SALT LAKE CITY— Today, Utah Attorney General Sean D. Reyes filed a lawsuit in the U.S. District Court for the District of Utah against President Biden’s unlawful designation of the Bears Ears and Grand Staircase-Escalante national monuments. U.S. Senator Mitt Romney (R-UT) joined Reyes and Utah’s elected leaders, including Governor Spencer Cox, Lt. Governor Deidre Henderson, and Senate President J. Stuart Adams, House Speaker Brad Wilson, State Auditor John Dougall, Treasurer Marlo Oaks, U.S. Senator Mike Lee, and Congressmen Chris Stewart, John Curtis, Burgess Owens, and Blake Moore in issuing the following statement:

“These public lands and sacred sites are a stewardship that none of us take lightly. The archeological, paleontological, religious, recreational, and geologic values need to be harmonized and protected. Rather than guarding those resources, President Biden’s unlawful designations place them all at greater risk.

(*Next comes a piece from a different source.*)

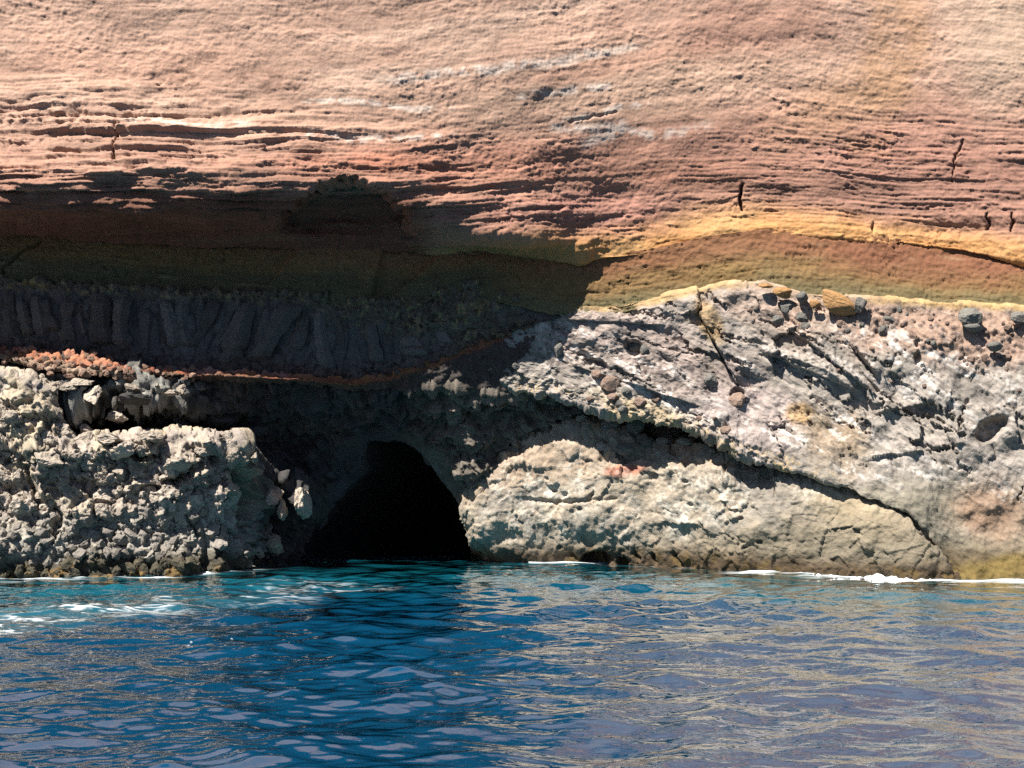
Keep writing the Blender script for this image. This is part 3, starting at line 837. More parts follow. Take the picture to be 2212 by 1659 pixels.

“The vast size of the expanded Bears Ears and Grand Staircase-Escalante national monuments draws unmanageable visitation levels to these lands without providing any of the tools necessary to adequately conserve and protect these resources.

“A congressional solution would be the more effective path for the conservation and management of Utah lands. This would include collaboration from state and federal agencies, tribal nations, local governments, citizens, the legislature, and Utah’s congressional delegation. A congressional solution could better guard the area’s resources by ensuring tribal access to sacred sites, providing federal agencies with the management tools and funding they need, channeling visitation into appropriate protected locations, and giving local communities the funding and flexibility they need to thrive economically.

“We now challenge this repeated, abusive federal overreach to ensure that our public lands are adequately protected and that smart stewardship remains with the people closest to the land.”

Today’s lawsuit argues that the size of the two national monuments, covering vast landscapes of a combined 3.2 million acres, violates the Antiquities Act of 1906, which limits U.S. presidents to create monuments “confined to the smallest area compatible with proper care and management of the objects to be protected.